Thursday, February 6, 2025

Maryland, My Maryland

Capital News Service, Maryland may dip into its climate fund to pay for other things.

Gov. Needs Wes Moore’s budget proposes redirecting funds originally meant for renewable energy initiatives to help patch the nearly $3 billion budget deficit instead.

If passed as Moore proposed, the budget would allow the state to withdraw $150 million from a special fund that invests in renewable energy initiatives and put it to other uses.

“It’s a lot of money, and we’re not thrilled about having that money taken, but we understand the challenges to the budget,” Kristen Harbeson, the political director for the Maryland League of Conservation Voters, told Capital News Service. “As long as this is a one-year, temporary solution … we do need that money for a lot of programs.”

The League of Conservation Voters commended the budget proposal in a statement earlier this month, highlighting funding set aside for environmental programs and climate action. At a Jan. 17 webinar with the group, Eric Gally, president of Gally Public Affairs, an Annapolis lobbying firm, said he was “very pleasantly surprised, I would actually say shocked, at how well our programs are funded.”

Moore’s 2026 budget plan touts an increase in funds for climate pollution reduction. And, in fact, it would double pollution reduction funds from $90 million last year to $180 million. That money would go to renewable energy initiatives that include solar installations on state property, local solar and geothermal projects, geothermal, and methane capture projects, and renewable energy grants for schools.

But his budget plan also proposes to cut general funding for environmental agencies and replace them with money from special funds, said Harbeson, including the Strategic Energy Investment Fund (SEIF).

This is the same special fund that the budget would draw $150 million from for the general fund.

If the budget is passed, the fund balance by the end of fiscal year 2026 would be nearly $340 million.
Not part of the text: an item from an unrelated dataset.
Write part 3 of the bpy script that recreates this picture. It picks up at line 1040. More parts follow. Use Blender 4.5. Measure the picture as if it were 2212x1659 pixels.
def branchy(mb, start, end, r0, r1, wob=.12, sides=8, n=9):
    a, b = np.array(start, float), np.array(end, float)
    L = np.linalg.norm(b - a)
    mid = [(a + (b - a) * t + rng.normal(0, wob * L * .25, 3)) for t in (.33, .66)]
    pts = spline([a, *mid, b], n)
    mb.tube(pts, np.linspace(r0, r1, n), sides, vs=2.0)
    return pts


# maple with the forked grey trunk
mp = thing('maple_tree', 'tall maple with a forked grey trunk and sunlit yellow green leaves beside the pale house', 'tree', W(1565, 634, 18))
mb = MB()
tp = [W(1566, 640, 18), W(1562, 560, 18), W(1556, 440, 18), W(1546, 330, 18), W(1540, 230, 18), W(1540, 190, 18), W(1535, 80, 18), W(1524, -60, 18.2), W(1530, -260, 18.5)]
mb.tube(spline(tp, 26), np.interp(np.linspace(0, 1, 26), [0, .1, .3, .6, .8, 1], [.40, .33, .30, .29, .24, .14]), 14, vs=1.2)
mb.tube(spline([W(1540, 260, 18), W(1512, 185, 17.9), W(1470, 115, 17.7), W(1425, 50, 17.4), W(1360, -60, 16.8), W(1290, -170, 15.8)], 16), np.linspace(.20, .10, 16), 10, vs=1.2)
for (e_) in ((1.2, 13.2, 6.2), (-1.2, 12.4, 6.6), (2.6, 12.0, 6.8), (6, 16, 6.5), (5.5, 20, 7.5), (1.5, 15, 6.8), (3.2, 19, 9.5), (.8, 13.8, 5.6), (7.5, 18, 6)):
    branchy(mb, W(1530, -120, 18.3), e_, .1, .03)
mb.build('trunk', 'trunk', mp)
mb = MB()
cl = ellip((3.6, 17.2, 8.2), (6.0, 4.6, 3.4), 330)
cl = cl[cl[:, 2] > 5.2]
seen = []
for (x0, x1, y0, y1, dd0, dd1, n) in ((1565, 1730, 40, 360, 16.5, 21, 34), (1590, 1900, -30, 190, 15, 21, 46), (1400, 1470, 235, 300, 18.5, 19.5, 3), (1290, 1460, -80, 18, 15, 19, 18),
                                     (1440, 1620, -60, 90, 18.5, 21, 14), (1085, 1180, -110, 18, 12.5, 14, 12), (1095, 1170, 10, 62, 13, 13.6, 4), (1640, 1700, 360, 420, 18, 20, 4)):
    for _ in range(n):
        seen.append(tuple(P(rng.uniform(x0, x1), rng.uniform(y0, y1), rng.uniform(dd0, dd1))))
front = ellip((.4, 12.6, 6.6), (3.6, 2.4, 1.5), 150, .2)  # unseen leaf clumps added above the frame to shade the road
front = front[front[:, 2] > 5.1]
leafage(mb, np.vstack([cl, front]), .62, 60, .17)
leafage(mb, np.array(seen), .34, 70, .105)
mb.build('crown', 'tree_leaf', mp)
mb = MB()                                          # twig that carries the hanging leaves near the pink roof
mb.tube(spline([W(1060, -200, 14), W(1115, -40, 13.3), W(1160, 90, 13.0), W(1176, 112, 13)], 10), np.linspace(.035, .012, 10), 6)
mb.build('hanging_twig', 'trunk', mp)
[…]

For impacted environmental agencies, millions of dollars would come from other special funds, like the Chesapeake and Atlantic Coastal Bays 2010 Trust Fund and Program Open Space as well as SEIF.

It’s a change that Harbeson says is not sustainable in the long term.

“It’s not great, but it’s okay for one year,” Harbeson said. “This is fine for this year, but this is not a sustainable option.”

Given that most of the environmental plans for the state are shams, akin to the current USAID scandal, I guess I'm not too upset. However, remember, Gov. Hogan (R) lowered taxes and left a $5 billion surplus. Two years later, his successor Gov. Moore (D) is running a $3 billion deficit, and is raising taxes and fees, and looking into accounting gimmicks and environmental projects to break even.